* Records to use
## begin
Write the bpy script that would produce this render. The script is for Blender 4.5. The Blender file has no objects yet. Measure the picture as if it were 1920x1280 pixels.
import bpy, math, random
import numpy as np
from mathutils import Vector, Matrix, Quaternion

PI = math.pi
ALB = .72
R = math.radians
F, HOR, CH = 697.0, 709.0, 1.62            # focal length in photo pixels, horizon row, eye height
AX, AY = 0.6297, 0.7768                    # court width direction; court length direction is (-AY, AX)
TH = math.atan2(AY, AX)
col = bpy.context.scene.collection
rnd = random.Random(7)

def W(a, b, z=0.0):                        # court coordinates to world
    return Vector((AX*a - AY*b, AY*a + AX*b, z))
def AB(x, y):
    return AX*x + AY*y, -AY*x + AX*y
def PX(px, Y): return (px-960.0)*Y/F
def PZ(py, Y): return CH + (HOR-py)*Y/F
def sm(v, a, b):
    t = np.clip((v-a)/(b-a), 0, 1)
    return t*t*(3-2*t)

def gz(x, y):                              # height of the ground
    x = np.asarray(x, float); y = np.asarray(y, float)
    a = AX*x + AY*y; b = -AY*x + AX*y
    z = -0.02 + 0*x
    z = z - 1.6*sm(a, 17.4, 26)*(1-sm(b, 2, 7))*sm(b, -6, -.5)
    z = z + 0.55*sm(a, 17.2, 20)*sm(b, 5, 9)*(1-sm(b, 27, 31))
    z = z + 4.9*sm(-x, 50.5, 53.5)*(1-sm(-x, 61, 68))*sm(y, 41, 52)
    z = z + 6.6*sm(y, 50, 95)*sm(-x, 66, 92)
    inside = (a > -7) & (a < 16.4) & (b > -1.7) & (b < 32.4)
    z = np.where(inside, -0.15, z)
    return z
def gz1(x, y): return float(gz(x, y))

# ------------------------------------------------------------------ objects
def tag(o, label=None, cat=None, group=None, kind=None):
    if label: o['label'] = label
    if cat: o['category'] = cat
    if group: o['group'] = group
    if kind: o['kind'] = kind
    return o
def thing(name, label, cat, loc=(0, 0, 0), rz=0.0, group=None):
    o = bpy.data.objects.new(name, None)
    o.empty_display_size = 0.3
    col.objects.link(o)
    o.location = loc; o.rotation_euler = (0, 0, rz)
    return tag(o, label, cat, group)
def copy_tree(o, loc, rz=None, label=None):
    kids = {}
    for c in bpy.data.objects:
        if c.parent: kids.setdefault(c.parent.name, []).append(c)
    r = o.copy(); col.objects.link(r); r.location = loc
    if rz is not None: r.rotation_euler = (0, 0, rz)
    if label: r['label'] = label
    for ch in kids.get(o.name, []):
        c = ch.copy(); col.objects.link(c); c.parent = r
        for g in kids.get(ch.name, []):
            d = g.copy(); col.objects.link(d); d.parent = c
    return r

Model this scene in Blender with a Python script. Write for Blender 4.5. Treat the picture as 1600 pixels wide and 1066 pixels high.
## end
* Problem details
Your answer should be exactly the lines of the data above, from the first through the line containing "from mathutils import".

* Response for this exercise
Write the bpy script that would produce this render. The script is for Blender 4.5. The Blender file has no objects yet. Measure the picture as if it were 1920x1280 pixels.
import bpy, math, random
import numpy as np
from mathutils import Vector, Matrix, Quaternion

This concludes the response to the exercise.